The movies have been very good to T Bone Burnett, but he’s scratching his record-making itch again.
The lanky Texas-born musician-producer was barracked at the Village Recorder in West Los Angeles this week, completing work on the soundtrack for director James Mangold’s Johnny Cash biopic “Walk the Line,” due in November from 20th Century Fox.
Burnett tweaked a guitar solo on Tyler Hilton’s rambunctious version of Elvis Presley’s “Milk Cow Blues” and unspooled a concert sequence in which Joaquin Phoenix, Reese Witherspoon and L.A. country singer Waylon Payne make very credible musical impressions as Cash, his wife June Carter Cash and Jerry Lee Lewis, respectively.
“Joaquin was relentless in his search for J.R. Cash,” says Burnett, who adds that the actor, who cut his own vocals for the film, “stretched his voice a good octave lower” during rehearsals to capture Cash’s profound sound.
Hollywood has been keeping Burnett busy since he won four Grammys in 2002 for his work on the Coen brothers’ “O Brother, Where Art Thou?” and its documentary spinoff “Down From the Mountain.” He collected an Oscar nomination for “The Scarlet Tide,” a song he co-wrote with Elvis Costello for the “Cold Mountain” soundtrack.
Beyond “Walk the Line,” Burnett has created music for two other forthcoming features. He scored and wrote three songs for Wim Wenders’ “Don’t Come Knockin’,” the Sony Pictures Classics release screening at Cannes next month. He has collaborated again with Costello — whose Burnett-produced 1986 classic “King of America” gets an expanded rerelease by Rhino on Tuesday (April 26) — on “Sulfur to Sugar Cane,” a song to be sung by Sean Penn in Steve Zaillian’s remake of “All the King’s Men,” due in December from Columbia.
But Burnett — who hasn’t issued an album under his own name since “Criminal Under My Own Hat” in 1992 — is stepping out with a new release, “The True False Identity,” which his Sony imprint DMZ will issue in August. A two-CD career retrospective, “20/20,” will be issued by DMZ/Legacy around the same time.

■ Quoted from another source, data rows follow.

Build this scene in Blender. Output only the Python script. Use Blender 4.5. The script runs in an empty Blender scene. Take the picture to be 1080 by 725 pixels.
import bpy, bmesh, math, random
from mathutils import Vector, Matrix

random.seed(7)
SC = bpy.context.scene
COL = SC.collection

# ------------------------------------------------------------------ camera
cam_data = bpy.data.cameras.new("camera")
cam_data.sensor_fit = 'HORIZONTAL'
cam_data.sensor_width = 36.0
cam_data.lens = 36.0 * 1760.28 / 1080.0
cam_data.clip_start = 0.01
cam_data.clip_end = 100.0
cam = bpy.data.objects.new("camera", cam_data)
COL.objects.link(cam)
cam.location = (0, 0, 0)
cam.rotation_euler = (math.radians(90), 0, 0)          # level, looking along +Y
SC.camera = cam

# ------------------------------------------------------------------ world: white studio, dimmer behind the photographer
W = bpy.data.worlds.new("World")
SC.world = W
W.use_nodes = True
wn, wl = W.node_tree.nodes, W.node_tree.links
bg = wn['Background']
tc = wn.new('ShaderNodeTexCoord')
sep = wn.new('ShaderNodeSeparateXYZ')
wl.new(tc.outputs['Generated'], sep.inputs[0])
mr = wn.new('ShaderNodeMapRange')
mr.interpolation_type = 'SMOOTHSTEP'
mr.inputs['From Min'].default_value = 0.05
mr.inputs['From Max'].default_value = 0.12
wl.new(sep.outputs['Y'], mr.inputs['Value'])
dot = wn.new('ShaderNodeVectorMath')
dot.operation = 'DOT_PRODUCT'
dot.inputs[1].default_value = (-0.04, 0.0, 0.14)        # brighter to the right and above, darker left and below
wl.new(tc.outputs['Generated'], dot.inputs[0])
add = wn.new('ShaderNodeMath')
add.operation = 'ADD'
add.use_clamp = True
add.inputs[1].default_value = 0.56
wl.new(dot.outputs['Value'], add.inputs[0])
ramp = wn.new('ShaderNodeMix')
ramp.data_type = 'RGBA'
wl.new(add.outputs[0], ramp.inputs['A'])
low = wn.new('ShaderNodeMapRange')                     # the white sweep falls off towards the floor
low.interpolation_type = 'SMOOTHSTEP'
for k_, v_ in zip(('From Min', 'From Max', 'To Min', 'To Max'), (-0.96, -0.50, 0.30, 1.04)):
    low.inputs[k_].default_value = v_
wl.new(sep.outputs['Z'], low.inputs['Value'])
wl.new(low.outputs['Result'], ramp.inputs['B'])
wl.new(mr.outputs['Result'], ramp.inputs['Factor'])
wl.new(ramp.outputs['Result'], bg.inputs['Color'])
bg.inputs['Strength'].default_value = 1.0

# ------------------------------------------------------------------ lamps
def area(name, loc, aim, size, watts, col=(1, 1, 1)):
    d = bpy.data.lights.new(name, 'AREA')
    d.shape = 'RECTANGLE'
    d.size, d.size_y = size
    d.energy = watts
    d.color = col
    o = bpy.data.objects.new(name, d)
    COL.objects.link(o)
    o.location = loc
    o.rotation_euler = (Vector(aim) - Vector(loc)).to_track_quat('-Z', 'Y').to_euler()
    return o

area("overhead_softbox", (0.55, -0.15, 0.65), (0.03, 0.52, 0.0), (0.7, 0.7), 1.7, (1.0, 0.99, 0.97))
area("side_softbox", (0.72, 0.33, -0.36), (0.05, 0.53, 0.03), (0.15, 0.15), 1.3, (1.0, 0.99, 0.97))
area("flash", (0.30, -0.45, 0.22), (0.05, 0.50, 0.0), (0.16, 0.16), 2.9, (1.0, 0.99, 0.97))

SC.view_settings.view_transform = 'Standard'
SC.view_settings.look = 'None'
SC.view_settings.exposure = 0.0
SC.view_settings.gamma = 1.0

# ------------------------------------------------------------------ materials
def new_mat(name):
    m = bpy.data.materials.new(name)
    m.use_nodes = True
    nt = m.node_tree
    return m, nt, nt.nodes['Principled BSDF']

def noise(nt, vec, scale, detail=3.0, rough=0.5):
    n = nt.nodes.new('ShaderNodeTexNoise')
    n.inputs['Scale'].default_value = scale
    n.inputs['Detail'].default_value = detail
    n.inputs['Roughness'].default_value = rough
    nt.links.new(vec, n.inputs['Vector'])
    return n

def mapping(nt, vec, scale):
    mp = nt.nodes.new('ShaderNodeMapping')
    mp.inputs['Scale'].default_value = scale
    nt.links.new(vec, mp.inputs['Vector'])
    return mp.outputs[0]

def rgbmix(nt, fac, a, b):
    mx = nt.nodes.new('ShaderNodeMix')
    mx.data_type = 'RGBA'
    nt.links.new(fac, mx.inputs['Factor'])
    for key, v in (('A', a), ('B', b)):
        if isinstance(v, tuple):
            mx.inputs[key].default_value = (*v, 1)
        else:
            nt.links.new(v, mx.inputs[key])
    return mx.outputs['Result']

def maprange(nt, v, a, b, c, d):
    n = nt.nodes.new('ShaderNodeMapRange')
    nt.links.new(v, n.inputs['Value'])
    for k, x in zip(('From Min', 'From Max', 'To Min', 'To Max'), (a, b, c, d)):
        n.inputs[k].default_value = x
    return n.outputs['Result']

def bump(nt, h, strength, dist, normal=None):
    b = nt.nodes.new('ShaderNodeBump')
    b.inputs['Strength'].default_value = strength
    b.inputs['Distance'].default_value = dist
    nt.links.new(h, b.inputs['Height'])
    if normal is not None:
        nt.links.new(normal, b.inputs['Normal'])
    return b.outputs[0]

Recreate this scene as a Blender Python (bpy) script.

He says he began a six-month writing siege for the new album in the summer. Then he took the material into the studio, and the free-for-all began. “We’ve cut 15 to 18 things so far — 80% of it was improvised in the studio,” Burnett says. “Whatever would strike us that day, we’d take it and stick it together … I would go through pages of things, rapping, ad-libbing.” He compares the process to Miles Davis’ intuitive methods during his “Jack Johnson” era.
“The True False Identity” is a nearly complete departure for Burnett. The sound of such new songs as “Palestine, Texas,” “Seven Times Hotter Than Fire” and “Zombieland” is raw, loose, percussive (he employs three drummers) and wailing (thanks largely to guitarist Marc Ribot’s unbridled playing).
“It is very primal,” Burnett says of his liberating new work. “It’s emancipation. Everyone who works in the record business is a victim of Stockholm syndrome, and I’ve finally been deprogrammed … We’re doing this to supply some liberty in the horrible environment we’re living in.”